# Raw records
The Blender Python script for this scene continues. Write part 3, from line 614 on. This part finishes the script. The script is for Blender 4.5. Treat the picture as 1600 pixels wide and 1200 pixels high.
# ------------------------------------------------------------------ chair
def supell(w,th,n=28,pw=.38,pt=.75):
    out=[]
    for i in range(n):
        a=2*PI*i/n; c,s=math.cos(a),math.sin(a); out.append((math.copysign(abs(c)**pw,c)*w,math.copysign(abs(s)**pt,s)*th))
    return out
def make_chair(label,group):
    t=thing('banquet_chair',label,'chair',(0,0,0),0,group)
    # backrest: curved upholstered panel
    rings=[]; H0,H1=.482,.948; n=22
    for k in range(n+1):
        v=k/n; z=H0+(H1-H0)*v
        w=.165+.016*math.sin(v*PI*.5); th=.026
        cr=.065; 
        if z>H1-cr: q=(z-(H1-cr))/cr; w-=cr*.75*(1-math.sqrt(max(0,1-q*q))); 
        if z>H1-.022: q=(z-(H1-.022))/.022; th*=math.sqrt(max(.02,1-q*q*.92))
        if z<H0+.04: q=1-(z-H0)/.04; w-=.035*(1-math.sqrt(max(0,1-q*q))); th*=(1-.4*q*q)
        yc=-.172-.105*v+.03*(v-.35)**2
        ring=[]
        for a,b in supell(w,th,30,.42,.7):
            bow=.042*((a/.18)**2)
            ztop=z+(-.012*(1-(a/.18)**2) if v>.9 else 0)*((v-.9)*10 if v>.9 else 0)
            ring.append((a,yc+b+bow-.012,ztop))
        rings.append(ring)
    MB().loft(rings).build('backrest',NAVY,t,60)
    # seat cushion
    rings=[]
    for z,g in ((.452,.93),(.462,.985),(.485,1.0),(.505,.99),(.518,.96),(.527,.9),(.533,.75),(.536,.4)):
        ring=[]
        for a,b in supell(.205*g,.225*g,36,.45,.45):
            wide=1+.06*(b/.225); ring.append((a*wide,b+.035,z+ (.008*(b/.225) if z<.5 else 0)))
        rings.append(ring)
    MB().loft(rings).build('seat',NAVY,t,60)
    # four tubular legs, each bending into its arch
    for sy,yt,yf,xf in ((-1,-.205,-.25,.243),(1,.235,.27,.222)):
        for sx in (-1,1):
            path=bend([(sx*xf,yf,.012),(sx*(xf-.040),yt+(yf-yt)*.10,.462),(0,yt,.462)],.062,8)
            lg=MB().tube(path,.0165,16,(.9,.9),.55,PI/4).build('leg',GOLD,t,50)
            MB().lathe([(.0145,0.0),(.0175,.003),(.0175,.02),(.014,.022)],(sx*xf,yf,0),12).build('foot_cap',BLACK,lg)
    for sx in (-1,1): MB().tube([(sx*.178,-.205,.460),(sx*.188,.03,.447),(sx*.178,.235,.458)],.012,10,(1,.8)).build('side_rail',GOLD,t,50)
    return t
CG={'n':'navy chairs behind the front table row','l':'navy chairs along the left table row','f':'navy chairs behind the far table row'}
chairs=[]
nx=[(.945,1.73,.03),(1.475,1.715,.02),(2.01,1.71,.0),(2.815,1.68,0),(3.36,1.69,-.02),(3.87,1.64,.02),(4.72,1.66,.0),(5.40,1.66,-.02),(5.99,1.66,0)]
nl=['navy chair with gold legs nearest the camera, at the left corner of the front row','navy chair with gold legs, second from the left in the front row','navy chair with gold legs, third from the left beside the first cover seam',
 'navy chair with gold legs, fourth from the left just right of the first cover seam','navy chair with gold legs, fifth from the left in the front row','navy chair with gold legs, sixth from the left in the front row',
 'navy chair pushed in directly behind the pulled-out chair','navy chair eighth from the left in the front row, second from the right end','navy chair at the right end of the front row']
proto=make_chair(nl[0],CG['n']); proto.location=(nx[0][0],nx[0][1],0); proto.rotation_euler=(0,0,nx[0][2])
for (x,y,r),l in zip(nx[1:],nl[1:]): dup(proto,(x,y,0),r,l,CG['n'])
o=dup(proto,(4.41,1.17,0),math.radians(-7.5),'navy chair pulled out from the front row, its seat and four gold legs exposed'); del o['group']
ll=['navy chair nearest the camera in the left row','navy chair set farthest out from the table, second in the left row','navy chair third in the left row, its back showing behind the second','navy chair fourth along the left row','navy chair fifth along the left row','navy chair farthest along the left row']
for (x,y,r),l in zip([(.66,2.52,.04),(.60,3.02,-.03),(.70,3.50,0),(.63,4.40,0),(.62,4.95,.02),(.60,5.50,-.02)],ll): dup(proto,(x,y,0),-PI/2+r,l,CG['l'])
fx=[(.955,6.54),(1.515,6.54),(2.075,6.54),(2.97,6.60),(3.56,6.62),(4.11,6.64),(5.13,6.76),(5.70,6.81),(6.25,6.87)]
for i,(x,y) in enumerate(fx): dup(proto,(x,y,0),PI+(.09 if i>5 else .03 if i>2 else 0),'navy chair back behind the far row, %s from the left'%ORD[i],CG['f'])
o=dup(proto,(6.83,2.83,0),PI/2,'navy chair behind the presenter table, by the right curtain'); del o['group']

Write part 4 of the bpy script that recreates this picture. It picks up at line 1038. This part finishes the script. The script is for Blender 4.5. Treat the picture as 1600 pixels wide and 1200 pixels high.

# Stated exercise
Transcribe all of the entries without altering anything.

# Response for this exercise
The Blender Python script for this scene continues. Write part 3, from line 614 on. This part finishes the script. The script is for Blender 4.5. Treat the picture as 1600 pixels wide and 1200 pixels high.
# ------------------------------------------------------------------ chair
def supell(w,th,n=28,pw=.38,pt=.75):
    out=[]
    for i in range(n):
        a=2*PI*i/n; c,s=math.cos(a),math.sin(a); out.append((math.copysign(abs(c)**pw,c)*w,math.copysign(abs(s)**pt,s)*th))
    return out
def make_chair(label,group):
    t=thing('banquet_chair',label,'chair',(0,0,0),0,group)
    # backrest: curved upholstered panel
    rings=[]; H0,H1=.482,.948; n=22
    for k in range(n+1):
        v=k/n; z=H0+(H1-H0)*v
        w=.165+.016*math.sin(v*PI*.5); th=.026
        cr=.065; 
        if z>H1-cr: q=(z-(H1-cr))/cr; w-=cr*.75*(1-math.sqrt(max(0,1-q*q))); 
        if z>H1-.022: q=(z-(H1-.022))/.022; th*=math.sqrt(max(.02,1-q*q*.92))
        if z<H0+.04: q=1-(z-H0)/.04; w-=.035*(1-math.sqrt(max(0,1-q*q))); th*=(1-.4*q*q)
        yc=-.172-.105*v+.03*(v-.35)**2
        ring=[]
        for a,b in supell(w,th,30,.42,.7):
            bow=.042*((a/.18)**2)
            ztop=z+(-.012*(1-(a/.18)**2) if v>.9 else 0)*((v-.9)*10 if v>.9 else 0)
            ring.append((a,yc+b+bow-.012,ztop))
        rings.append(ring)
    MB().loft(rings).build('backrest',NAVY,t,60)
    # seat cushion
    rings=[]
    for z,g in ((.452,.93),(.462,.985),(.485,1.0),(.505,.99),(.518,.96),(.527,.9),(.533,.75),(.536,.4)):
        ring=[]
        for a,b in supell(.205*g,.225*g,36,.45,.45):
            wide=1+.06*(b/.225); ring.append((a*wide,b+.035,z+ (.008*(b/.225) if z<.5 else 0)))
        rings.append(ring)
    MB().loft(rings).build('seat',NAVY,t,60)
    # four tubular legs, each bending into its arch
    for sy,yt,yf,xf in ((-1,-.205,-.25,.243),(1,.235,.27,.222)):
        for sx in (-1,1):
            path=bend([(sx*xf,yf,.012),(sx*(xf-.040),yt+(yf-yt)*.10,.462),(0,yt,.462)],.062,8)
            lg=MB().tube(path,.0165,16,(.9,.9),.55,PI/4).build('leg',GOLD,t,50)
            MB().lathe([(.0145,0.0),(.0175,.003),(.0175,.02),(.014,.022)],(sx*xf,yf,0),12).build('foot_cap',BLACK,lg)
    for sx in (-1,1): MB().tube([(sx*.178,-.205,.460),(sx*.188,.03,.447),(sx*.178,.235,.458)],.012,10,(1,.8)).build('side_rail',GOLD,t,50)
    return t
CG={'n':'navy chairs behind the front table row','l':'navy chairs along the left table row','f':'navy chairs behind the far table row'}
chairs=[]
nx=[(.945,1.73,.03),(1.475,1.715,.02),(2.01,1.71,.0),(2.815,1.68,0),(3.36,1.69,-.02),(3.87,1.64,.02),(4.72,1.66,.0),(5.40,1.66,-.02),(5.99,1.66,0)]
nl=['navy chair with gold legs nearest the camera, at the left corner of the front row','navy chair with gold legs, second from the left in the front row','navy chair with gold legs, third from the left beside the first cover seam',
 'navy chair with gold legs, fourth from the left just right of the first cover seam','navy chair with gold legs, fifth from the left in the front row','navy chair with gold legs, sixth from the left in the front row',
 'navy chair pushed in directly behind the pulled-out chair','navy chair eighth from the left in the front row, second from the right end','navy chair at the right end of the front row']
proto=make_chair(nl[0],CG['n']); proto.location=(nx[0][0],nx[0][1],0); proto.rotation_euler=(0,0,nx[0][2])
for (x,y,r),l in zip(nx[1:],nl[1:]): dup(proto,(x,y,0),r,l,CG['n'])
o=dup(proto,(4.41,1.17,0),math.radians(-7.5),'navy chair pulled out from the front row, its seat and four gold legs exposed'); del o['group']
ll=['navy chair nearest the camera in the left row','navy chair set farthest out from the table, second in the left row','navy chair third in the left row, its back showing behind the second','navy chair fourth along the left row','navy chair fifth along the left row','navy chair farthest along the left row']
for (x,y,r),l in zip([(.66,2.52,.04),(.60,3.02,-.03),(.70,3.50,0),(.63,4.40,0),(.62,4.95,.02),(.60,5.50,-.02)],ll): dup(proto,(x,y,0),-PI/2+r,l,CG['l'])
fx=[(.955,6.54),(1.515,6.54),(2.075,6.54),(2.97,6.60),(3.56,6.62),(4.11,6.64),(5.13,6.76),(5.70,6.81),(6.25,6.87)]
for i,(x,y) in enumerate(fx): dup(proto,(x,y,0),PI+(.09 if i>5 else .03 if i>2 else 0),'navy chair back behind the far row, %s from the left'%ORD[i],CG['f'])
o=dup(proto,(6.83,2.83,0),PI/2,'navy chair behind the presenter table, by the right curtain'); del o['group']

Write part 4 of the bpy script that recreates this picture. It picks up at line 1038. This part finishes the script. The script is for Blender 4.5. Treat the picture as 1600 pixels wide and 1200 pixels high.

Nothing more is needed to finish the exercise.